Par ailleurs, l’équipe surveille de près la présence de robots qui voudraient faire des achats massifs. « Cette année, peu de robots se sont prévalus d’achats de billets selon nous […] on sait notamment que la moyenne de billets vendus par transaction a baissé par rapport à l’an passé. »

Bien sûr, elle ne nie pas que la revente existe. « De voir la tarification qui s’emporte en revente, c’est sûr que ça nous fait mal au coeur. On est un OBNL qui travaille hyper fort pour diversifier ses revenus et pouvoir offrir des billets à bas prix. […] Mais nos moyens sont limités pour l’interdire. Nos recours face aux revendeurs sont limités. »

Le FEQ est financé à hauteur de 13 % par la Ville de Québec, le gouvernement du Québec et celui du Canada.

Mme McKinley refuse toutefois de croire que ces revendeurs expliquent à eux seuls le temps record enregistré mercredi pour vendre les quelque 125 000 laissez-passer. « Il y a un réel engouement. On sort de la pandémie, les gens veulent retrouver dans les festivals. On a aussi reçu des commentaires dithyrambiques sur la programmation », souligne-t-elle. La 55e édition du FEQ accueillera en effet de gros noms tels que Foo Fighters, Imagine Dragons, Billy Talent, Lana Del Rey, Weezer, ou encore Green Day.

Problème fréquent

La revente de billets de festival ou de spectacle à des prix exorbitants est un problème « énorme » et de plus en plus fréquent au Québec, selon Eve Paré, directrice générale de l’Association québécoise de l’industrie du disque, du spectacle et de la vidéo (ADISQ).

Le problème s’était quelque peu résorbé en 2012, avec l’adoption du projet de loi 25 qui permet à l’Office de la protection du consommateur (OPC) d’agir plus rapidement.

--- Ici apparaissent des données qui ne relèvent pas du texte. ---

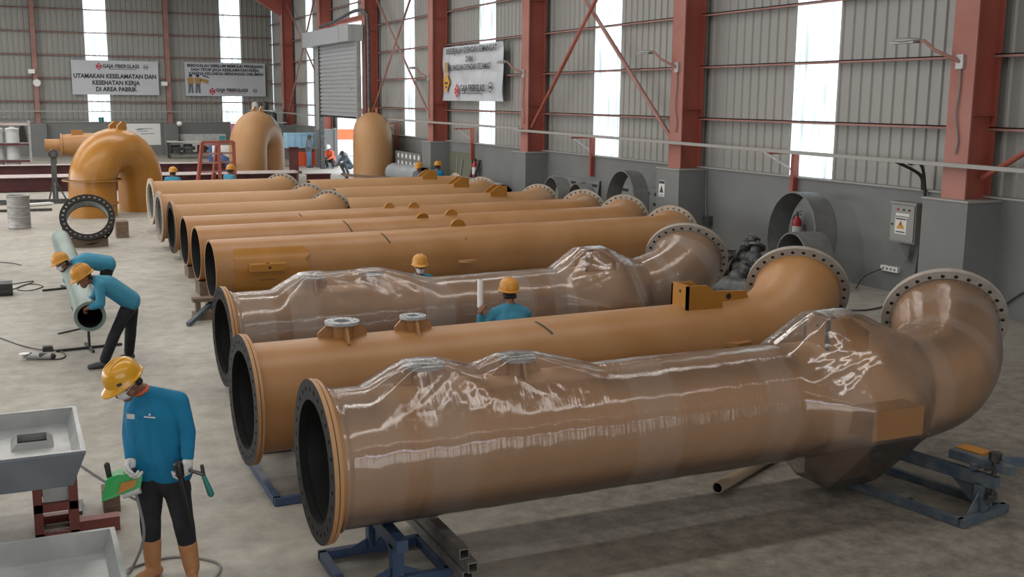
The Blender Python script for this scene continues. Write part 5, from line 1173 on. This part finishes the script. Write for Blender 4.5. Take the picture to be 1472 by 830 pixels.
def person(label, base, J, look, upv, opt):
    J = {k: Vector(v) for k, v in J.items()}; t = empty('person', base, label, 'person', opt.get('group')); g = opt.get
    vx = g('voxel', .016); hs = g('head_scale', 1.0)
    B3 = basis(look, upv); hc = J['head']
    def hp(x, y, z): return hc+B3@Vector((x, y, z))*hs
    body = MB()
    body.ball(hp(0, 0, .025), (.074*hs, .093*hs, .088*hs), B3); body.cone(hp(0, .025, -.03), .062*hs, hp(0, .05, -.075), .042*hs)
    body.cone(hp(-.03, .02, -.05), .04*hs, hp(.03, .02, -.05), .04*hs)
    body.cone(hp(0, .088, .01), .012*hs, hp(0, .112, -.022), .015*hs, 8)          # nose
    body.cone(hp(-.02, .085, -.055), .012*hs, hp(.02, .085, -.055), .012*hs, 8)   # lips
    for s in (-1, 1):
        body.ball(hp(s*.076, -.008, .0), (.010*hs, .022*hs, .032*hs), B3); body.ball(hp(s*.032, .078, .032), .02*hs)
    ch, pv, nk = J['chest'] if 'chest' in J else (J['shL']+J['shR'])/2+(J['pelvis']-J['neck'])*.12, J['pelvis'], J['neck']
    body.cone(hp(0, -.015, -.04), .055, nk, .056); body.cone(nk, .06, ch, .10); body.cone(ch, .12, pv, .11)
    for s in 'LR':
        body.cone(nk-Vector((0, 0, .03)), .04, J['sh'+s]-Vector((0, 0, .01)), .04); body.cone(J['sh'+s], .045, J['el'+s], .036); body.cone(J['el'+s], .036, J['wr'+s], .027)
        body.cone(pv, .09, J['hip'+s], .085); body.cone(J['hip'+s], .075, J['kn'+s], .05); body.cone(J['kn'+s], .05, J['an'+s], .035)
        if g('bare_hands', True):
            hd = J.get('h'+s) or J['wr'+s]+(J['wr'+s]-J['el'+s]).normalized()*.1
            hand_shape(body, J['wr'+s], hd, g('out'+s, (0, -1, 0)), g('th'+s, (0, 0, 1)), g('grip', True))
    blob(body, 'body', M['skin'], t, g('body_voxel', vx), 2)
    # shirt
    sm = M[g('shirt', 'shirt')]; side = (J['shL']-J['shR']); side.normalize(); w = g('girth', 1.0)
    sh = MB(); hem = pv+(pv-ch).normalized()*g('hem', .02)
    for s, k in (('L', 1), ('R', -1)):
        a = ch+side*k*.075*w; c = hem+side*k*.085*w
        sh.cone(a, .125*w, c, .126*w); sh.cone(nk+(ch-nk)*.35+side*k*.05, .085, J['sh'+s]-side*k*.02+(ch-nk)*.06, .072)
        sh.cone(a+(nk-ch)*.35, .10*w, J['sh'+s]-side*k*.03, .07); sh.cone(J['sh'+s], .073, J['el'+s], .06); sh.cone(J['el'+s], .06, J['wr'+s]+(J['el'+s]-J['wr'+s])*.1, .046)
    sh.cone(ch, .135*w, hem, .126*w); sh.cone(hem-side*.088*w, .126*w, hem+side*.088*w, .126*w)
    for k in ('shL', 'shR'): sh.cone(nk+(ch-nk)*.1, .068, J[k]+Vector((0, 0, .006)), .07)
    sh.cone(nk+(ch-nk)*.12, .068, ch, .12)
    blob(sh, 'shirt', sm, t, vx, g('shirt_smooth', 5))
    if g('collar'):
        c = MB(); c.tube([nk+(hc-nk).normalized()*.035+B3@Vector((.063*math.cos(a), .063*math.sin(a)+.005, .012*math.sin(a))) for a in [2*PI*i/20 for i in range(21)]], .012, 8); c.build('collar', M[g('collar')], t)
    # trousers
    tr = MB()
    hm = (J['hipL']+J['hipR'])/2; tr.cone(J['hipL'], .10*w, J['hipR'], .10*w); tr.cone(pv-(pv-hm)*.2, .10*w, hm, .11*w)
    for s in 'LR':
        cuff = J['kn'+s].lerp(J['an'+s], g('cuff', .93)); tr.cone(J['hip'+s], .097*w, J['kn'+s], .076); tr.cone(J['kn'+s], .08, cuff, .07)
        tr.cone(hm, .10*w, J['hip'+s].lerp(J['kn'+s], .3), .095*w)
    blob(tr, 'trousers', M[g('trousers', 'navy')], t, vx, 4)
    # footwear
    for s in 'LR':
        b = MB(); an = J['an'+s]; toe = J['toe'+s]; f = (toe-an); f.z = 0; L = max(f.length, .01); f.normalize()
        if g('boots'):
            b.cone(J['kn'+s].lerp(an, .45), .073, an, .06); b.cone(an-Vector((0, 0, .02)), .056, an-f*.035-Vector((0, 0, an.z-.045)), .045)
        q = Vector((0, 0, 1)); heel = Vector((an.x, an.y, .042))-f*.045
        b.cone(heel, .042, Vector((an.x, an.y, .045))+f*.10, .045); b.cone(Vector((an.x, an.y, .044))+f*.10, .046, Vector((an.x, an.y, .036))+f*max(.16, L-.035), .036); b.cone(an, .05, heel+f*.06, .044)
        if g('shoe_voxel', True): blob(b, 'boot' if g('boots') else 'shoe', M[g('shoe', 'shoe')], t, .012, 3)
    # hair, helmet, mask
    h = MB(); h.ball(hp(0, -.022, .03), (.079*hs, .085*hs, .088*hs), B3); h.cone(hp(-.05, -.062, -.02), .03*hs, hp(.05, -.062, -.02), .03*hs); h.build('hair', M[g('hair', 'hair')], t)
    if g('helmet'):
        b = MB(); tilt = B3@Matrix.Rotation(g('hat_tilt', .12), 3, 'X'); o = hp(0, .0, .052); prof = []
        N = 32; rs = []
        def pt(a, r, z, lift=0):
            c, s_ = math.cos(a), math.sin(a); brim = max(0, s_)**2*lift
            return o+tilt@(Vector(((r*.118)*c, (r*.142+brim)*s_, z-.02*max(0, s_)*(1 if lift else 0)))*hs)
        for r, z, l in ((.93, .0, 0), (1.10, -.006, .042), (1.11, .002, .042), (1.0, .012, .0), (.99, .05, 0), (.90, .095, 0), (.70, .128, 0), (.40, .146, 0), (.12, .152, 0)):
            rs.append([pt(2*PI*i/N, r, z, l) for i in range(N)])
        b.rings(rs, 0, False, True); o1 = b.build('helmet', M[g('helmet')], t, smooth=50)
        b = MB()
        for dx in (-.03, 0, .03):
            b.tube([o+tilt@(Vector((dx*1.0, -.135+.27*i/10, .012+.143*math.sin(math.acos(max(-1, min(1, (-.135+.27*i/10)/.142))))))*hs) for i in range(1, 10)], .006, 6)
        b.build('ridge', M[g('helmet')], o1)
        b = MB(); b.tube([o+tilt@(Vector((.122*math.cos(a), .145*math.sin(a), -.006))*hs) for a in [PI+PI*i/14 for i in range(15)]], .007*hs, 6); b.build('head_band', M['black'], o1)
        if g('badge'):
            b = MB(); b.box((-.105, .065, .03), (-.099, .09, .05), 0); q = MB(); q.prism([o+tilt@(Vector(p)*hs) for p in ((-.098, .075, .028), (-.080, .10, .028), (-.078, .10, .046), (-.096, .075, .046))], (tilt@Vector((-.008, .008, 0)))); q.build('badge', M['ink'], o1, smooth=0)
    if g('cap'):
        b = MB(); b.ball(hp(0, -.005, .05), (.085*hs, .1*hs, .075*hs), B3); b.prism([hp(-.06, .07, .045), hp(.06, .07, .045), hp(.05, .16, .035), hp(-.05, .16, .035)], B3@Vector((0, 0, .01))); b.build('cap', M[g('cap')], t)
    if g('mask'):
        b = MB(); rows = []
        for z, yy, ww in ((-.085, .085, .045), (-.05, .112, .062), (-.015, .118, .066), (.004, .104, .066)):
            rows.append([hp(ww*math.sin(a), yy-.075*(1-math.cos(a)), z) for a in [math.radians(-68+136*i/10) for i in range(11)]])
        vs = [p for r in rows for p in r]; b.add(vs, [(i*11+j, i*11+j+1, (i+1)*11+j+1, (i+1)*11+j) for i in range(3) for j in range(10)])
        o2 = b.build('face_mask', M['mask'], t, smooth=60); o2.modifiers.new('thickness', 'SOLIDIFY').thickness = .005
        b = MB()
        for s in (-1, 1): b.tube([hp(s*.064, .07, -.01), hp(s*.078, .03, .008), hp(s*.084, -.01, .015)], .003, 5)
        b.build('ear_loop', M['mask'], o2)
    if g('glasses'):
        b = MB(); vs = []
        rows = [[hp(.072*math.sin(a), .108-.075*(1-math.cos(a)), z) for a in [math.radians(-70+140*i/10) for i in range(11)]] for z in (.018, .052)]
        vs = rows[0]+rows[1]; b.add(vs, [(j, j+1, 12+j, 11+j) for j in range(10)]); o3 = b.build('goggles', M['lens'], t, smooth=60); o3.modifiers.new('thickness', 'SOLIDIFY').thickness = .004
        b = MB(); b.tube(rows[1], .004, 6); b.tube(rows[0], .003, 6)
        for s in (-1, 1): b.tube([hp(s*.068, .055, .04), hp(s*.08, -.01, .03)], .004, 6)
        b.build('goggle_frame', M['white_paint'], o3)
    if not g('glasses') and g('eyes', True):
        b = MB()
        for s in (-1, 1): b.ball(hp(s*.031, .086, .032), .0125*hs, None, 10, 6)
        b.build('eyes', M['paper'], t); b = MB()
        for s in (-1, 1): b.ball(hp(s*.031, .0945, .032), .006*hs, None, 8, 6)
        b.build('pupils', M['black'], t)
    return t, hp, B3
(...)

Selon cette loi, « aucun commerçant ne peut exiger d’un consommateur, pour la vente d’un billet de spectacle, un prix supérieur à celui annoncé par le vendeur autorisé par le producteur du spectacle ».

Or, la plupart des sites de revente se décrivent aujourd’hui comme des intermédiaires entre acheteurs et vendeurs particuliers. Et depuis le retour à la normale dans le milieu culturel, on observe une recrudescence du phénomène de revente de billets de spectacle, selon Mme Paré. « Parfois, il y a des billets pour le double du prix pour un spectacle qui vient d’être lancé et n’est même pas encore complet », raconte-t-elle.

L’ADISQ a d’ailleurs récolté plusieurs plaintes de ses membres dans la dernière année et a confié le tout à l’OPC. « L’enquête est encore en cours, on attend, on a hâte de voir l’issue », précise-t-elle. Contacté par Le Devoir, l’OPC confirme faire « actuellement plusieurs vérifications au sujet de la revente de billets de spectacle », sans donner plus de détails.

« C’est dommage de voir des billets se revendre aussi cher. Avec l’inflation qui touche tout le monde, il est plus important que jamais de payer le juste prix pour nos billets de spectacles », affirme-t-elle.